De school was een centen-en-stuivers-school: ooit in een houten gebouwtje begonnen maar dankzij de ouders die jarenlang trouw gaven wat ze konden missen, was het een mooie school geworden. “Het bleef een voortdurende zorg om de eindjes aan elkaar te knopen”, zei erevoorzitter Jurjens, “we moesten telkens weer bij de ouders langs om geld te vragen zodat de school kon blijven bestaan.” Ook het opknappen van de school was een centenkwestie, die door ambtelijke traagheid een dubbeltjeszaak werd. Of eigenlijk veel meer. De verbouwing was begroot op 40.000 gulden. Om dat geld van ‘Den Haag’ los te peuteren moest veel worden overlegd. Het gemeentebestuur reisde af en aan naar het onderwijsministerie maar toen eindelijk de goedkeuring kwam waren de kosten gestegen tot 60.000 gulden. Weer trokken de bestuurders naar Den Haag maar daar werden ze niet eens ontvangen. Uiteindelijk, na veel heen en weer geschrijf, kwam toch de goedkeuring en konden aannemer Tromp, loodgieter Breukelman en schilder Schoonekamp aan de slag. Er werd een noodschool geplaatst waar de leerlingen in ploegverband les kregen. Acht maanden later was de officiële heropening.
Muurschildering
Wat direct bij binnenkomst opviel was de muurschildering, vond de journalist van het Salland’s Volksblad. De schilder van het kunstwerk was de 16-jarige Dick Schoonekamp, oud-leerling van de school. In het midden het kruis van Golgotha, bovenaan een neerdalende duif die de Heilige Geest verbeeldt, een ster die de geboorte van Christus aankondigt en twee jongeren die geroepen worden om te leven volgens Bijbelse normen.
Dick heeft zich na deze muurschildering verder bekwaamd in het werk van schilder. Meer nog als restaurateur. Hij heeft bijvoorbeeld gewerkt aan de restauratie van de muurschildering in de Oude Kerk in Amsterdam, waar Dick een restauratieatelier had. En in Breda wordt nog met eerbied over hem gesproken, het herstel van de eeuwenoude schilderingen op de gewelven van de Prinsenkapel in de Grote Kerk van Breda heeft diepe indruk gemaakt.
Dat werk aan de Prinsenkapel heeft miljoenen euro’s gekost. En het bijzondere is dat Dick net als in Ane aan de slag kon met geld dat niet alleen van de overheid afkwam, maar dat door gulle gevers was geschonken.

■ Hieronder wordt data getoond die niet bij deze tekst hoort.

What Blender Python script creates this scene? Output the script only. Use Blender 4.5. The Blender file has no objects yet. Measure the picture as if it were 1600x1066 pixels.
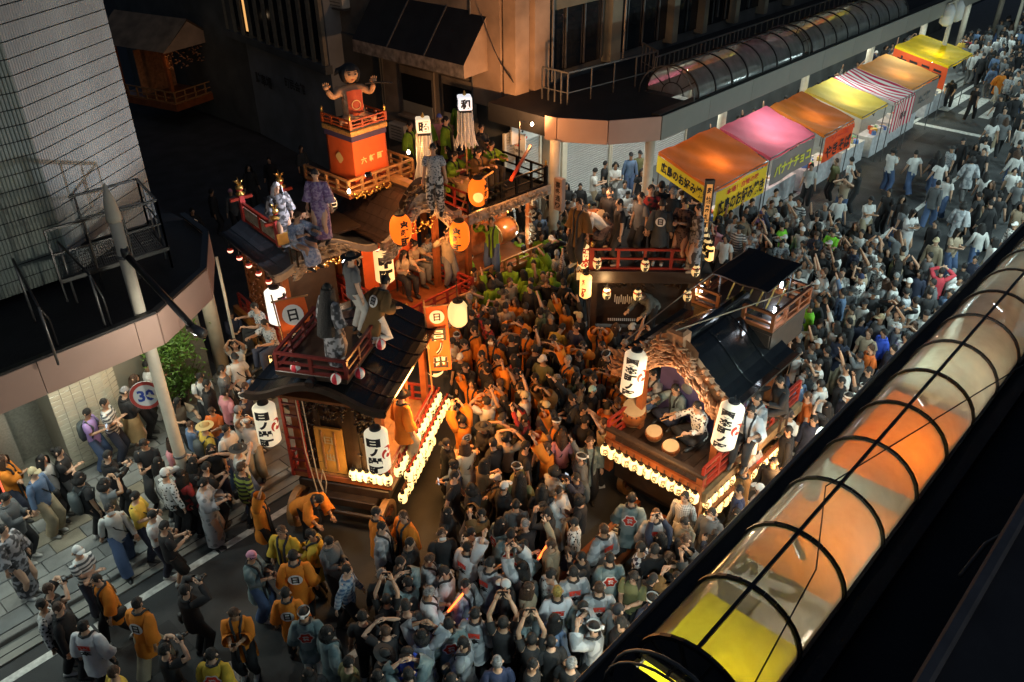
import bpy, math, random
from math import sin, cos, pi, radians, sqrt, atan2, hypot
from mathutils import Vector, Matrix, noise

S = bpy.context.scene
COL = S.collection
R_ = random.Random(7)

# ------------------------------------------------------------------ camera
CAM_H, PITCH, ROLL, AZ = 12.2, radians(32.1), radians(-0.5), radians(42.8)
FPX = 1325.0
_fw = Vector((cos(AZ), sin(AZ), 0)); _rt = Vector((sin(AZ), -cos(AZ), 0))
_fwd = _fw * cos(PITCH) + Vector((0, 0, -sin(PITCH))); _up = _fw * sin(PITCH) + Vector((0, 0, cos(PITCH)))
_r2 = _rt * cos(ROLL) + _up * sin(ROLL); _u2 = _up * cos(ROLL) - _rt * sin(ROLL)
CAMP = Vector((0, 0, CAM_H))
cam = bpy.data.cameras.new('camera'); camo = bpy.data.objects.new('camera', cam); COL.objects.link(camo)
cam.sensor_width = 36; cam.lens = 36 * FPX / 1600; cam.clip_end = 400; cam.clip_start = 0.05
camo.matrix_world = Matrix(((_r2.x, _u2.x, -_fwd.x, 0), (_r2.y, _u2.y, -_fwd.y, 0), (_r2.z, _u2.z, -_fwd.z, CAM_H), (0, 0, 0, 1)))
S.camera = camo

def at(px, py, z=0.0):
    'world point at height z seen at photo pixel px, py (1600 wide)'
    d = _fwd + _r2 * ((px - 800) / FPX) - _u2 * ((py - 533) / FPX)
    return CAMP + d * ((z - CAM_H) / d.z)

def at_plane(px, py, par, yl):
    'world point where the ray through a pixel meets the plane y = yl of a rotated frame'
    d = _fwd + _r2 * ((px - 800) / FPX) - _u2 * ((py - 533) / FPX); a = par.rotation_euler.z; n = Vector((-sin(a), cos(a), 0)); p0 = Vector(par.location) + n * yl
    return CAMP + d * ((p0 - CAMP).dot(n) / d.dot(n))
# ------------------------------------------------------------------ world, moonlight, exposure
W = bpy.data.worlds.new('World'); S.world = W; W.use_nodes = True
_n = W.node_tree.nodes; _l = W.node_tree.links
sky = _n.new('ShaderNodeTexSky'); sky.sky_type = 'NISHITA'; sky.sun_disc = False
sky.sun_elevation = radians(28); sky.sun_rotation = radians(200)
_l.new(sky.outputs[0], _n['Background'].inputs[0]); _n['Background'].inputs[1].default_value = 0.016
sun = bpy.data.lights.new('moon', 'SUN'); sun.energy = 0.02; sun.angle = radians(3); sun.color = (0.75, 0.85, 1.0)
suno = bpy.data.objects.new('moon', sun); COL.objects.link(suno); suno.rotation_euler = (radians(35), 0, radians(-30))
S.view_settings.view_transform = 'Standard'; S.view_settings.look = 'None'
S.view_settings.exposure = 0.5; S.view_settings.gamma = 1; S.view_settings.use_curve_mapping = False
S.cycles.use_denoising = True; S.cycles.max_bounces = 5; S.cycles.diffuse_bounces = 2; S.cycles.glossy_bounces = 2
S.cycles.transmission_bounces = 4; S.cycles.transparent_max_bounces = 12; S.cycles.sample_clamp_indirect = 3.0
S.cycles.use_light_tree = True; S.cycles.caustics_reflective = False; S.cycles.caustics_refractive = False

def light(kind, loc, power, col=(1, 1, 1), size=0.1, rot=(0, 0, 0), size_y=None, name='lamp_light', spot=None, blend=0.5):
    L = bpy.data.lights.new(name, kind); L.energy = power; L.color = col
    if kind == 'AREA':
        L.size = size
        if size_y: L.shape = 'RECTANGLE'; L.size_y = size_y
    else: L.shadow_soft_size = size
    if spot: L.spot_size = spot; L.spot_blend = blend
    o = bpy.data.objects.new(name, L); COL.objects.link(o); o.location = loc; o.rotation_euler = rot
    return o

def aim(o, target):
    o.rotation_euler = (Vector(target) - Vector(o.location)).to_track_quat('-Z', 'Y').to_euler()

# ------------------------------------------------------------------ materials
MATS = {}
def mat(name, col=(.5, .5, .5), rough=.7, metal=0, emit=None, estr=0, var=0.0, vscale=6.0, bump=0.0, bscale=60, spec=.5,
        trans=0, pattern=None, col2=None, pscale=10, coat=0):
    if name in MATS: return MATS[name]
    m = bpy.data.materials.new(name); m.use_nodes = True; MATS[name] = m
    nt = m.node_tree; N = nt.nodes; Lk = nt.links
    b = N['Principled BSDF']
    b.inputs['Base Color'].default_value = (*col, 1); b.inputs['Roughness'].default_value = rough
    b.inputs['Metallic'].default_value = metal; b.inputs['Specular IOR Level'].default_value = spec
    if coat: b.inputs['Coat Weight'].default_value = coat; b.inputs['Coat Roughness'].default_value = .12
    src = None
    tc = None
    def coords():
        nonlocal tc
        if tc is None: tc = N.new('ShaderNodeTexCoord')
        return tc.outputs['Object']
    def mix(fac, a, c):
        x = N.new('ShaderNodeMix'); x.data_type = 'RGBA'
        Lk.new(fac, x.inputs[0])
        for i, v in ((6, a), (7, c)):
            if isinstance(v, tuple): x.inputs[i].default_value = (*v, 1)
            else: Lk.new(v, x.inputs[i])
        return x.outputs[2]
    def ramp(fac, lo, hi):
        r = N.new('ShaderNodeMapRange'); r.inputs[1].default_value = lo; r.inputs[2].default_value = hi
        Lk.new(fac, r.inputs[0]); return r.outputs[0]
    if pattern:
        if pattern in ('stripe', 'vstripe', 'plaid'):
            w = N.new('ShaderNodeTexWave'); w.bands_direction = 'X' if pattern == 'vstripe' else 'Z'
            w.inputs['Scale'].default_value = pscale; Lk.new(coords(), w.inputs[0]); f = ramp(w.outputs['Fac'], .45, .55)
            if pattern == 'plaid':
                w2 = N.new('ShaderNodeTexWave'); w2.bands_direction = 'X'; w2.inputs['Scale'].default_value = pscale
                Lk.new(coords(), w2.inputs[0]); mm = N.new('ShaderNodeMath'); mm.operation = 'ADD'
                Lk.new(f, mm.inputs[0]); Lk.new(ramp(w2.outputs['Fac'], .45, .55), mm.inputs[1])
                mh = N.new('ShaderNodeMath'); mh.operation = 'MULTIPLY'; mh.inputs[1].default_value = .5; Lk.new(mm.outputs[0], mh.inputs[0]); f = mh.outputs[0]
        elif pattern == 'check':
            w = N.new('ShaderNodeTexChecker'); w.inputs['Scale'].default_value = pscale; Lk.new(coords(), w.inputs[0]); f = w.outputs['Fac']
        elif pattern == 'floral':
            w = N.new('ShaderNodeTexVoronoi'); w.inputs['Scale'].default_value = pscale; Lk.new(coords(), w.inputs[0]); f = ramp(w.outputs['Distance'], .32, .42)
        else:
            w = N.new('ShaderNodeTexNoise'); w.inputs['Scale'].default_value = pscale; w.inputs['Detail'].default_value = 1; Lk.new(coords(), w.inputs[0]); f = ramp(w.outputs['Fac'], .46, .54)
        src = mix(f, col, col2)
    if var:
        n = N.new('ShaderNodeTexNoise'); n.inputs['Scale'].default_value = vscale; n.inputs['Detail'].default_value = 4
        Lk.new(coords(), n.inputs[0]); f = ramp(n.outputs['Fac'], .3, .7)
        h = N.new('ShaderNodeHueSaturation'); v = N.new('ShaderNodeMapRange')
        v.inputs[3].default_value = 1 - var; v.inputs[4].default_value = 1 + var; Lk.new(f, v.inputs[0]); Lk.new(v.outputs[0], h.inputs['Value'])
        if src: Lk.new(src, h.inputs['Color'])
        else: h.inputs['Color'].default_value = (*col, 1)
        src = h.outputs[0]
    if src: Lk.new(src, b.inputs['Base Color'])
    if bump:
        n = N.new('ShaderNodeTexNoise'); n.inputs['Scale'].default_value = bscale; n.inputs['Detail'].default_value = 3
        Lk.new(coords(), n.inputs[0]); bp = N.new('ShaderNodeBump'); bp.inputs['Strength'].default_value = bump; bp.inputs['Distance'].default_value = .02
        Lk.new(n.outputs['Fac'], bp.inputs['Height']); Lk.new(bp.outputs[0], b.inputs['Normal'])
    if emit:
        b.inputs['Emission Color'].default_value = (*emit, 1); b.inputs['Emission Strength'].default_value = estr
    if trans:
        t = N.new('ShaderNodeBsdfTranslucent'); mx = N.new('ShaderNodeMixShader'); mx.inputs[0].default_value = trans
        if src: Lk.new(src, t.inputs[0])
        else: t.inputs[0].default_value = (*col, 1)
        out = N['Material Output']; Lk.new(b.outputs[0], mx.inputs[1]); Lk.new(t.outputs[0], mx.inputs[2]); Lk.new(mx.outputs[0], out.inputs[0])
    return m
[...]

Wel een beetje meer dan de centen en stuivers die in Ane bijeen waren geschraapt, want alleen al voor het bladgoud was een ton cadeau gedaan, maar het is makkelijker van je rijkdom te geven dan van je armoede. Het vasthouden aan je principes vraagt offers, dat hadden de voorstanders van christelijk onderwijs in Ane goed begrepen. En zij hebben daarnaar gehandeld.